Os últimos desenvolvimentos nesta “guerra dos tronos” europeus tiveram lugar imediatamente na terça-feira depois das eleições, com os líderes parlamentares a reunirem durante o dia em antecipação do jantar informal dos chefes de estado e de governo da EU (Conselho Europeu), onde consideraram os resultados eleitorais e já discutiram potenciais nomes para liderar a Comissão Europeia. Espera-se uma proposta formal nesta matéria durante a cimeira de 20 e 21 de Junho. Nestas considerações não é apenas a liderança da Comissão Europeia que está em discussão, mas também os cargos de Presidente do Conselho Europeu, Alto Representante da EU para a Política Externa, Presidente do Parlamento Europeu, os outros cargos de comissário (em relação aos quais vários países já começaram nos bastidores a solicitar determinados portfolios – Portugal já disse abertamente querer o dossier dos fundos estruturais) e até o futuro Presidente do Banco Central Europeu.

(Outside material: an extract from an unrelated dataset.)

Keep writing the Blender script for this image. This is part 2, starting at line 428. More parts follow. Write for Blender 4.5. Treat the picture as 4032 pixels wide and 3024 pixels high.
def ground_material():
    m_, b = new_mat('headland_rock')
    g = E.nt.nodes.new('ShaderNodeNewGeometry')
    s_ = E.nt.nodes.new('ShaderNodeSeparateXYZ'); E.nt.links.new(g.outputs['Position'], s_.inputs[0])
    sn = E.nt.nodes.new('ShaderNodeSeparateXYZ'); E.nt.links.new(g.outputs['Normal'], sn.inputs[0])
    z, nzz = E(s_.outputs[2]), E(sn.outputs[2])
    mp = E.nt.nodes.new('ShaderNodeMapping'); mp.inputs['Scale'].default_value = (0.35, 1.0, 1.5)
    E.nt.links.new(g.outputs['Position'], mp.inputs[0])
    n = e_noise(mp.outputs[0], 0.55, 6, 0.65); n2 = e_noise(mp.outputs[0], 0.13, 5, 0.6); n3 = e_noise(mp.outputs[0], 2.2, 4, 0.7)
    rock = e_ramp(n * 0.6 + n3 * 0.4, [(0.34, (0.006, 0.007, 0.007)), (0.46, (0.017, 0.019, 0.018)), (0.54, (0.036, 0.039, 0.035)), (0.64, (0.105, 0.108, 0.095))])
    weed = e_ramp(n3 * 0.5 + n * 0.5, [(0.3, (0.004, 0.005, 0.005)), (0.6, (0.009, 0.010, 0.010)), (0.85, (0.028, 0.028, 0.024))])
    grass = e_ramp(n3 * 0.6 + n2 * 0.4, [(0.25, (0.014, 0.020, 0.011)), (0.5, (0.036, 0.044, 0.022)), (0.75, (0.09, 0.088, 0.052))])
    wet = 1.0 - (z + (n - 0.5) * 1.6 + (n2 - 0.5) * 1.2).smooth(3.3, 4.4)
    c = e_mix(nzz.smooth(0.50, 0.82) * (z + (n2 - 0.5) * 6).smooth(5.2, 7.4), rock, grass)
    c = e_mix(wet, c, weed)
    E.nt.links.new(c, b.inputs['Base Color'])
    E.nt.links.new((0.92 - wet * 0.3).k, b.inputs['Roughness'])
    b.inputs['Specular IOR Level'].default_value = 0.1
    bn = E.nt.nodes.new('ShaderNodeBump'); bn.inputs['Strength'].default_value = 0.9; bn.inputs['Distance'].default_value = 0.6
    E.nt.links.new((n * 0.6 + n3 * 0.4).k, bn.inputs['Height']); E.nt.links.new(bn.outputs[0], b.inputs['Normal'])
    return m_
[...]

Caso o Conselho Europeu opte por respeitar o mecanismo do spitzenkandidat, e proponha um nome de entre os que se apresentaram a votos como candidatos, é mais provável que os grupos parlamentares europeus, após as tradicionais negociações de bastidores e as necessárias ponderações de equilíbrios entre o norte e o sul, o este e o oeste, grandes e pequenos países e até considerações de género, acabem por chegar a acordo e apoiem o nome escolhido pelo Conselho. Se, pelo contrário, o Conselho apresentar outro nome, é esperada resistência por parte do Parlamento, e poderemos assistir a um processo negocial mais demorado e que atrase a tomada de posse da nova Comissão e dos outros cargos já mencionados. De qualquer modo, as eleições europeias foram apenas o princípio deste processo de transição da liderança europeia, e muitas negociações e trocas de apoios se farão até que todas as peças desde xadrez estejam nos seus lugares e as instituições europeias prontas para um novo mandato de 5 anos.